A Fistful of Inventiveness

Here's an unlikely recipe for a movie: take a 1960s western in the style of Sergio Leone, add the slo-mo bullet play of Sam Peckinpah and dollops of lyrical romance from 1950s Universal weepies, and then cast Thailand's Elizabeth Taylor as the ingenue. Boil thoroughly in a Bangkok hothouse and you've got Thai director Wisit Sasanatieng's Tears of the Black Tiger, a rare, lyrical and funny pad thai western.

Tears tells the tale of a doomed love between an outlaw with the heart of a teddy bear, the Black Tiger (Chartchai Ngamsam), and a rich girl (Stella Malluchi), whose love is denied them by cruel twists of fate. A very camp fate, that is, but the story never dominates this film. Technique and color do.

Sasanatieng uses color to disembowel realism at a stroke.
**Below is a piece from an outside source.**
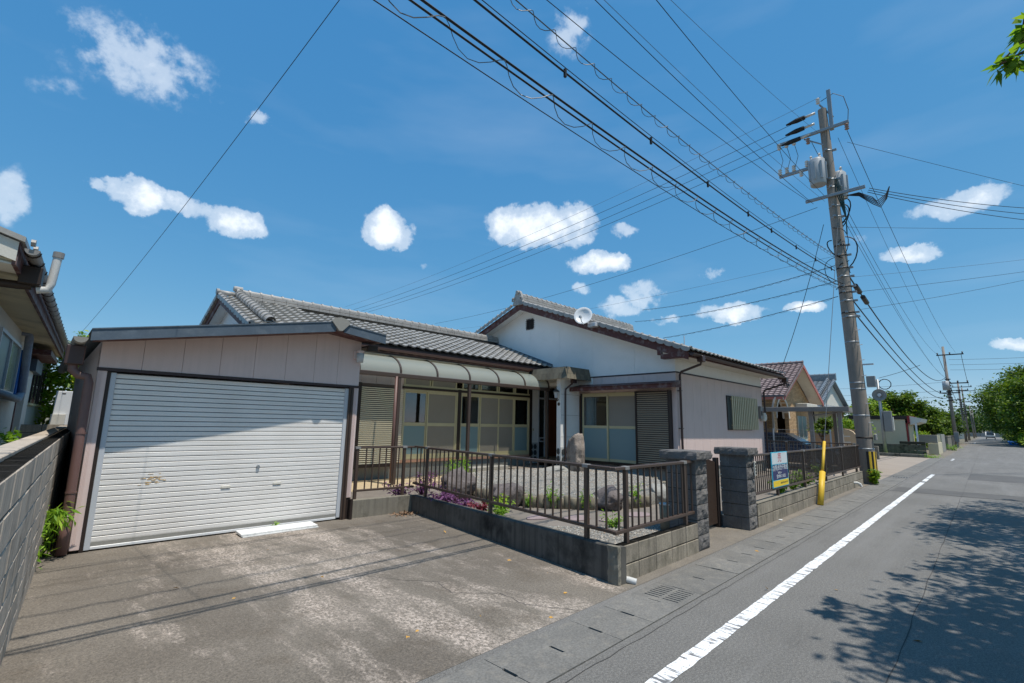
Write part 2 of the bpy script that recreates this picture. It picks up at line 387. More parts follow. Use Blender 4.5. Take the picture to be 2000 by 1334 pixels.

A waterway turns bloodred after the Tiger and his adversaries fight it out; the view outside a car's windshield goes from black and white to color as love blossoms between the two leads. In the most outrageous scene, Black Tiger leans on a tree playing a harmonica, cowboy hat on his head, against an utterly artificial backdrop of an orange sun and drooping trees. It's as if Salvador Dali had met John Ford in Patpong and drunk a little too much Mekong whiskey. Sasanatieng's stylistic trickery and outlandish sense of fun never relent. If the movie drags a little in getting to its pot of gold, who cares —after such a gorgeous rainbow?